厳密にはアニメ番組ではないけれど、帯でやっていたドラマ番組「キリンラジオ劇場」「夜のドラマハウス」もよく聴いていた。「キリンラジオ劇場」では、松本零士原作の「ザ・コクビット」が、後にレコード化された。同枠ではTVアニメ以前に「銀河鉄道999」のラジオドラマもやっていたはずだ。メーテルが吉田理保子で、鉄郎が小原乃梨子だったと記憶している。間違いだったらご免なさい。
ラジオドラマと言えば「ラジオ劇画傑作シリーズ」もよく聴いていた。これは人気マンガをラジオドラマ化するシリーズで、厳密にはアニメ関連番組ではないのだが、例えば「750ライダー」は主人公の早川光が富山敬で、ヒロインの委員長が麻上洋子という思いっきり『ヤマト』なキャスティングだった。毎回、委員長がふてくされるシーンがあって、いつも「もう早川君ったら。あたし、髪切って、口紅塗って、グレてやるから!」という台詞を言うのだ。照れくさかったなあ。アニメとは全く関係ないが、同シリーズの『ブラック・ジャック』が大好きだった。台本のト書きや効果音を、大勢の子役が読み上げるアバンギャルドなラジオドラマだった。アニメっぽいキャスティングと言えば、単発でラジオドラマ版『スター・ウォーズ』があった。ルーク・スカイウォーカーが神谷明で、オビ・ワン・ケノービが納谷悟朗。確か「ルーク、フォースを使え!」の台詞が、「古代、波動砲だ!」に近いノリで、ニヤニヤしながら聴いた。
1978年には、毎週日曜に『科学忍者隊ガッチャマン』のラジオドラマもあった。

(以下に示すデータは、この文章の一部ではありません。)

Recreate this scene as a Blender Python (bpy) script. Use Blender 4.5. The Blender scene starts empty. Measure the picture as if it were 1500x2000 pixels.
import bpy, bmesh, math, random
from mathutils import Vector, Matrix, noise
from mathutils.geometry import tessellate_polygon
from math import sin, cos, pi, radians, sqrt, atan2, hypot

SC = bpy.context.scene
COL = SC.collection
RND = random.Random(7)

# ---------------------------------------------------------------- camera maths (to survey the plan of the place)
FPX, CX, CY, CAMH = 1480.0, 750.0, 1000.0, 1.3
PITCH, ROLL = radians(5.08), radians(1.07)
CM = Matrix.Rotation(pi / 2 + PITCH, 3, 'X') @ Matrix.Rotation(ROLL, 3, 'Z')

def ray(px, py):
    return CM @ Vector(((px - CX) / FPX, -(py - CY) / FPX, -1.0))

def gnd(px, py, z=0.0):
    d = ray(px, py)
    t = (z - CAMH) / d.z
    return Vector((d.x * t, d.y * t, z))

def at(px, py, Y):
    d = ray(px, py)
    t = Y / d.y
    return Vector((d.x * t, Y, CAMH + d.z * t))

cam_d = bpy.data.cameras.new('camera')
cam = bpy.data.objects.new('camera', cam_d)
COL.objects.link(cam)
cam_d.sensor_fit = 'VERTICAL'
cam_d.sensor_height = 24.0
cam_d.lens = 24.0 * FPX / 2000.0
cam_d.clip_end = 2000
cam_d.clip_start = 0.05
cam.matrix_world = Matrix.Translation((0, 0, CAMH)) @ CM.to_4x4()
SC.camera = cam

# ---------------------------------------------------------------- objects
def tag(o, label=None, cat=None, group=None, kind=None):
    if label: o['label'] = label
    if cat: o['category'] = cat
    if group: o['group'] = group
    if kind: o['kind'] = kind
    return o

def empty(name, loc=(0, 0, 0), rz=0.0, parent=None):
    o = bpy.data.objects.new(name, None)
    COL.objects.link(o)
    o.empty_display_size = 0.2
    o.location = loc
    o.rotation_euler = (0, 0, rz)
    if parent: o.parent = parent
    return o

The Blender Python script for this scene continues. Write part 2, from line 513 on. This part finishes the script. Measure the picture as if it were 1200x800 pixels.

これは秋に始まる『科学忍者隊ガッチャマンII』のプロモーションを兼ねた番組だったらしい。最初はオリジナルTVシリーズの内容をトレースしたシリアスな内容だったのだが、数週おいて聴いたら、アニパロ番組になっていてビックリした。ガッチャマンとギャラクターが野球で勝負したり、大喜利をやったり、ベルクカッツェがギャラクターの歌を披露したり。かなりの悪ノリだった。
アニパロと言えば、前述のささきいさおの番組で、ささきいさお、寺島幹夫、麻上洋子が演ったミニドラマがあったと記憶している。コンドルのジョー(ささき)とカッツエ(寺島)が、なぜかコソドロになって、森雪(麻上)の部屋に泥棒に入るというもの。確か2人が忍び込む場面では「ピンク・パンサー」の曲がかかった。雪の部屋は、古代進の写真が一杯貼ってあって、それを見たコンドルのジョーが「これはまさしく古代(誇大)妄想狂!」と言う。そこに森雪が帰ってきて怒る、という展開。アニメファンが思いついたようなパロディを、オリジナルのキャストがやっていたわけだ。これはインパクトあった。
他に聴いていたのは、山田康雄がDJを務めていた「ルパンにまかせろ」、神谷明と堀江美都子の「ミッチと明の底抜け日曜拳銃」等。それから、これもアニメ番組ではないが、野沢那智と白石冬美の「パックインミュージック」は、この時期だけでなく大学受験の頃まで聴いていた。僕もそうだが、多くのアニメファンにとって、アニメブームはラジオと共にあったのだろうと思う。